The chapel is constructed entirely of stone in the early Rhenish-Romanesque style.  It is 69 feet long and 43 feet wide.  Its height to the gable is 50 feet and to the right of the sanctuary the tower walls reach 67 feet.  The spire, in typical Romanesque style, is short.

Above the main entrance is a magnificent 12-paned rosette window.  Above the window, in a niche, is a beautiful statue of the Archangel Gabriel.  It was sculpted in Italy and donated by Mr. Jacob Moershel of Jefferson City, in memory of his wife, Bertha.  The roof is of slate.To the front of the Shrine, adjoining the spacious platform, is a pulpit of stone.  Its ironwork, in which the Evangelists are depicted, originally adorned the pulpit in the log chapel; it now graces the new pulpit so that a touch of the old merges with the new.

 

Before entering the chapel, one sees a lovely bas relief of Mary Queen of the rosary, with St. Dominic on one side, and St.
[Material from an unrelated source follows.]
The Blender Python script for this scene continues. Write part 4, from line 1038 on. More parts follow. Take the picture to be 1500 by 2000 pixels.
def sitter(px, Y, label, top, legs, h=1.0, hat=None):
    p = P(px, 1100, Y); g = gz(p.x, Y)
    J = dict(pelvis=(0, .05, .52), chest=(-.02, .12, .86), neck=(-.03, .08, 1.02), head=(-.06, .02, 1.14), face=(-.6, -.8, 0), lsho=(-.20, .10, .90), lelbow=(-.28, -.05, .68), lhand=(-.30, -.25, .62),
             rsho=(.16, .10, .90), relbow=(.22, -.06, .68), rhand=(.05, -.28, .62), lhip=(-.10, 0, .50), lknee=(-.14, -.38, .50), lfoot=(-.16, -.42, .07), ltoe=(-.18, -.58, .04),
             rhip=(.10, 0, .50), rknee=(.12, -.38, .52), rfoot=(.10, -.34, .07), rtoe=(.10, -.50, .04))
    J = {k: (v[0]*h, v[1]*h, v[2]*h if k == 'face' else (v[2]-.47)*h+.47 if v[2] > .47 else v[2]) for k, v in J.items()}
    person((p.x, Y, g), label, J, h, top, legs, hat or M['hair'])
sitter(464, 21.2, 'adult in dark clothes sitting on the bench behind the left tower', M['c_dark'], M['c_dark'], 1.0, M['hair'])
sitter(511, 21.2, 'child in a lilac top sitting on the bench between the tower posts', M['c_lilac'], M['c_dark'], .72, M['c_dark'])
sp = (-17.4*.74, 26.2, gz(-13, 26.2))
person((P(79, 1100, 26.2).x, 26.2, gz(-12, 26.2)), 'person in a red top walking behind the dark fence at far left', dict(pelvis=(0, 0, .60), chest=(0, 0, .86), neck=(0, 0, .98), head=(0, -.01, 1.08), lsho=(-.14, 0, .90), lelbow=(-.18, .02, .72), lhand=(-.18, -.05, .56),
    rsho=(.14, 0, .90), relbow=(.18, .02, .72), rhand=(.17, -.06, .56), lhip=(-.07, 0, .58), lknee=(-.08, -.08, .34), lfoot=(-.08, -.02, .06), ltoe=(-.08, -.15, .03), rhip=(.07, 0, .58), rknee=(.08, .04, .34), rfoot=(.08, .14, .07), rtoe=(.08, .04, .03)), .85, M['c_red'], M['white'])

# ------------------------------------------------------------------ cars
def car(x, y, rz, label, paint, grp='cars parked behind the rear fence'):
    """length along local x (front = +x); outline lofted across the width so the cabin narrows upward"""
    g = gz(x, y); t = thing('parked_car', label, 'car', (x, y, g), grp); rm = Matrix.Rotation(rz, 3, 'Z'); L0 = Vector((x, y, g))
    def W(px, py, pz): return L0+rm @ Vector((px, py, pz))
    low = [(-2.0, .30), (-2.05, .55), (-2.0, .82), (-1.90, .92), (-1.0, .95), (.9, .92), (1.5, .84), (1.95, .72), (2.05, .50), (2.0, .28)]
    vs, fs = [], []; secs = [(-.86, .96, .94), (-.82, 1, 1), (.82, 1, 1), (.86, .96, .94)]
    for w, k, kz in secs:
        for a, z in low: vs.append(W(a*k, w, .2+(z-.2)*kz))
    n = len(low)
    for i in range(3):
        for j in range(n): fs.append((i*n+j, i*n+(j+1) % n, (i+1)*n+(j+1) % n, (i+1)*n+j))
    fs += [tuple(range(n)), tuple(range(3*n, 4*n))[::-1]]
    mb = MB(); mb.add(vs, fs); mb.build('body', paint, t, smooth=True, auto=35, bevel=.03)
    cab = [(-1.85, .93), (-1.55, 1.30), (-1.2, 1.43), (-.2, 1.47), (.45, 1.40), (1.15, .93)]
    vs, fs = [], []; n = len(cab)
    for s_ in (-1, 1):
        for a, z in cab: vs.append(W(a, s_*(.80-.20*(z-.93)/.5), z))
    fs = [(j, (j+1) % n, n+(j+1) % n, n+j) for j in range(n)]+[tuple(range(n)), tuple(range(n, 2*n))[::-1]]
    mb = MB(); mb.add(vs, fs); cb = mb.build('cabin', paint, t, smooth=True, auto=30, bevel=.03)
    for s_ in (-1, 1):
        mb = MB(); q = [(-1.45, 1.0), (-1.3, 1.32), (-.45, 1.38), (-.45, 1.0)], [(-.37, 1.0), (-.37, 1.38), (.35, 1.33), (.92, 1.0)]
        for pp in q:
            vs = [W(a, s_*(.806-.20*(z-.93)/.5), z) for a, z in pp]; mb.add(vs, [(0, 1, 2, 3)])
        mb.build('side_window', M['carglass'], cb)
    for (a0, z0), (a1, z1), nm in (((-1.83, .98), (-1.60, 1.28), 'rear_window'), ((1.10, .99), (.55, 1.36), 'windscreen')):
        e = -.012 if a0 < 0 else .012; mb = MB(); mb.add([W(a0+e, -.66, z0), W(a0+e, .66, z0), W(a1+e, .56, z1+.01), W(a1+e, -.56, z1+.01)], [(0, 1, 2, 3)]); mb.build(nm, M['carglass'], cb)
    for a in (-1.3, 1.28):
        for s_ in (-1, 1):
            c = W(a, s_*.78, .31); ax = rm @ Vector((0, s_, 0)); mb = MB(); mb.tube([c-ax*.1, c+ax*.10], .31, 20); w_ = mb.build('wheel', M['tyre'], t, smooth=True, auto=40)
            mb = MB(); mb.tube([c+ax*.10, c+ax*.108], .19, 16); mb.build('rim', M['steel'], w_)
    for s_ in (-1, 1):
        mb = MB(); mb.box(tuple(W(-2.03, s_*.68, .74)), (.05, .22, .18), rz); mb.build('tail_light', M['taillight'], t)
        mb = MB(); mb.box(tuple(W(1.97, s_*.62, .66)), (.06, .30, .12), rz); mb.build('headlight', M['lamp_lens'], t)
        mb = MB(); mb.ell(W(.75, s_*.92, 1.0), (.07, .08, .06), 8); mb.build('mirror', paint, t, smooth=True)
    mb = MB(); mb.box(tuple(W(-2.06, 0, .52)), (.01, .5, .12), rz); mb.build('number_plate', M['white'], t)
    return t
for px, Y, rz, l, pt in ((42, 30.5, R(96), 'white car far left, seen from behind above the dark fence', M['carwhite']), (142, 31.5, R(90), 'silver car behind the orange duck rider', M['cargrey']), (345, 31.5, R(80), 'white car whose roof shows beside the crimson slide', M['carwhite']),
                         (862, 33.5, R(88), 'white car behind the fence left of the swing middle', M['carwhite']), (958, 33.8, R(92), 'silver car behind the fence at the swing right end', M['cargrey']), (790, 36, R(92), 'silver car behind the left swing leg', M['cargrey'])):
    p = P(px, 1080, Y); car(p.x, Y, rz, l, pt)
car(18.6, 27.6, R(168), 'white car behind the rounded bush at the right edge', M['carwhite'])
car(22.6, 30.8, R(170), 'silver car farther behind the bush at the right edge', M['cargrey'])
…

Catherine of Siena on the other.  Two angels kneel in veneration.  Beneath it are the words, "Blessed is the man that watches daily at my gates and waits at the post of my doors."

 

To the left of the main entrance is the aisle leading to the altar of Our Sorrowful Mother.  It looks like a small chapel of its own.  Before this altar lie crutches and braces, as well as plaques of thanks, all bearing testimony to the graces received by the pilgrims through the intercession of Our Lady.

 

One of those who placed a plaque there was a young student who noticed a growth which had suddenly appeared on his hand.  He prayed and used the holy water from the Lourdes well; the growth disappeared, and never returned.  The student later became Monsignor Hellriegel, who was ordained in 1914 and said his first mass in the chapel.